General > General Technical Chat
Was Don Lancaster really a "guru"?
jfiresto:
--- Quote from: james_s on December 16, 2020, 05:36:25 pm ---... Yes, professional engineers and engineering students had access to datasheets and whatnot but that was never Don's audience. His target was hobbyists, the people who today would typically be called "makers" or whatever....
--- End quote ---
Don's audience was much broader than that. From the preface of the CMOS Cookbook, second edition:
The first edition states pretty much the same.
james_s:
Well something else to remember is that CMOS ICs were brand new, so there were a lot of engineers who got their education in the 1950s and were accustomed to working with vacuum tubes and later discrete transistors. I could see there being quite a few seasoned engineers who'd had no exposure to this entirely new class of components.
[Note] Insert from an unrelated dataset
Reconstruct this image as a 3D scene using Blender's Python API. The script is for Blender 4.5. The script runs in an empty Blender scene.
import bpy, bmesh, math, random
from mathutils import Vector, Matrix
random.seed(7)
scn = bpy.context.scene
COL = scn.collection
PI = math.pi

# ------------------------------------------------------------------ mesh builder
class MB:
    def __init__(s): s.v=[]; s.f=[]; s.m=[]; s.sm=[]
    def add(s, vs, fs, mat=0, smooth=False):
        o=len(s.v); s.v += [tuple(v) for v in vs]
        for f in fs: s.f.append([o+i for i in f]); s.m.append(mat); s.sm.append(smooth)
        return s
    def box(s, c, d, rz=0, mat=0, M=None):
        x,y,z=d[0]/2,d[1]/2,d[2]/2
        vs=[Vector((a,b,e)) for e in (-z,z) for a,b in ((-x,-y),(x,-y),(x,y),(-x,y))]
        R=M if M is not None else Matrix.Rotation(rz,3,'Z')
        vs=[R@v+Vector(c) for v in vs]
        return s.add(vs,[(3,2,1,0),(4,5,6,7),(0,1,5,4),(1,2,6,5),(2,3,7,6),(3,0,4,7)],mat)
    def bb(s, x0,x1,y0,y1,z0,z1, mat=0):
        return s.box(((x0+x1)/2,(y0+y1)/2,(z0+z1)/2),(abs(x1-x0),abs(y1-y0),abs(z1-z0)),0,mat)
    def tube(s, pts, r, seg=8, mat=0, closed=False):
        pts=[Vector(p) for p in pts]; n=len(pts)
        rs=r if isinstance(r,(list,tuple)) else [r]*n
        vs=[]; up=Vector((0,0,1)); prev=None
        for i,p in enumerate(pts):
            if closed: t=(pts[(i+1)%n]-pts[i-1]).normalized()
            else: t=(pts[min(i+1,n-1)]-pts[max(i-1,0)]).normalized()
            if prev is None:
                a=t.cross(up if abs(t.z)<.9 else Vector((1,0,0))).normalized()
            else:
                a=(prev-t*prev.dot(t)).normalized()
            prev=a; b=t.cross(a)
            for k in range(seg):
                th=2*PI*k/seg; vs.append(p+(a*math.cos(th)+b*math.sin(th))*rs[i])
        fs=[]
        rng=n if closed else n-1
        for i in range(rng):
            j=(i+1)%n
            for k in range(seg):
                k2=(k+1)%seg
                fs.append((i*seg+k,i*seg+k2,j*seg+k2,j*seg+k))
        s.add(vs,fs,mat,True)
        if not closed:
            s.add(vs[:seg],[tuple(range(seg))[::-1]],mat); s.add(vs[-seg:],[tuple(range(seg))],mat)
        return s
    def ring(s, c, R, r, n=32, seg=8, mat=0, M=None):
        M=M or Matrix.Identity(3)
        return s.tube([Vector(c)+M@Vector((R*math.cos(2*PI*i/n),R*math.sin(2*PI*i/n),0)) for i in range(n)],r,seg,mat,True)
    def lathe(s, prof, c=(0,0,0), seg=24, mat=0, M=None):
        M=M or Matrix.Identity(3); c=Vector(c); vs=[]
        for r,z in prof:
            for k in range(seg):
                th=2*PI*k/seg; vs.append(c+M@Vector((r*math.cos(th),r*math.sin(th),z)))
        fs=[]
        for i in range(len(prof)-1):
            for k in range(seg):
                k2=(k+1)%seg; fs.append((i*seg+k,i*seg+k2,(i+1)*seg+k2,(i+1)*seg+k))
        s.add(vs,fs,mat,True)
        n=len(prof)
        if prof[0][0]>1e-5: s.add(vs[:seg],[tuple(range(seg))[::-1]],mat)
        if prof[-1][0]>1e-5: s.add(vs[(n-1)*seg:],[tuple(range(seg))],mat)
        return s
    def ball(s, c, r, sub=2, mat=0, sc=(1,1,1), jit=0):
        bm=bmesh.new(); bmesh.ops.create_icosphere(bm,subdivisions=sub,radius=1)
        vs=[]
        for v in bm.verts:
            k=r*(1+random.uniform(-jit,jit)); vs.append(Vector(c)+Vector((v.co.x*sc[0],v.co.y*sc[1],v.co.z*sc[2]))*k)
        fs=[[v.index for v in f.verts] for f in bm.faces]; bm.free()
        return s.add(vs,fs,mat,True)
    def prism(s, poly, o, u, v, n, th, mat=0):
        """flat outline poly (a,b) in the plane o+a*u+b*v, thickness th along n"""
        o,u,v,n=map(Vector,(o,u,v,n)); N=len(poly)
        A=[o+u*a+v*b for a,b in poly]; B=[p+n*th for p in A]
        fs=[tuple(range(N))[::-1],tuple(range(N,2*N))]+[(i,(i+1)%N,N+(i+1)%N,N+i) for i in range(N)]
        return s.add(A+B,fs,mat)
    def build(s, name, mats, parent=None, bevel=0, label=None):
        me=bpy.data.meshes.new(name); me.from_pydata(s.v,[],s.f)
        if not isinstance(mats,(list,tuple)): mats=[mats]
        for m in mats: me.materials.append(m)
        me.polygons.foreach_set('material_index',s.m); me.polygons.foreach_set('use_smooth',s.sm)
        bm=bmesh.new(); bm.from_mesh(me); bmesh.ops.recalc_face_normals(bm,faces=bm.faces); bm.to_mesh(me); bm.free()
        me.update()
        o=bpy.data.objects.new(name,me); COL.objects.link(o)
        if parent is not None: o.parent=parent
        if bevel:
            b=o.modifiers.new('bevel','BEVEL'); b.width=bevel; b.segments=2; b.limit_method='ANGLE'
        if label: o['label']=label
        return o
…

Either way his largest audience was hobbyists of one level or another.
jfiresto:
--- Quote from: james_s on December 16, 2020, 06:15:45 pm ---Well something else to remember is that CMOS ICs were brand new, so there were a lot of engineers who got their education in the 1950s and were accustomed to working with vacuum tubes and later discrete transistors. I could see there being quite a few seasoned engineers who'd had no exposure to this entirely new class of components.
Either way his largest audience was hobbyists of one level or another.
--- End quote ---
That's as may be, but that does not diminish Don's broader audience. I do not have to remember: I bought the CMOS Cookbook when it first came out.
schmitt trigger:
Don Lancaster, Forrest Mims, Walt Jung, Doug Self and many others wrote books and articles which bridged the enormous gap between full academic textbooks and elementary hobby-grade publications.
For that I am grateful.
Alex Eisenhut:
Come to think of it, it's his fault I have a Tektronix 547.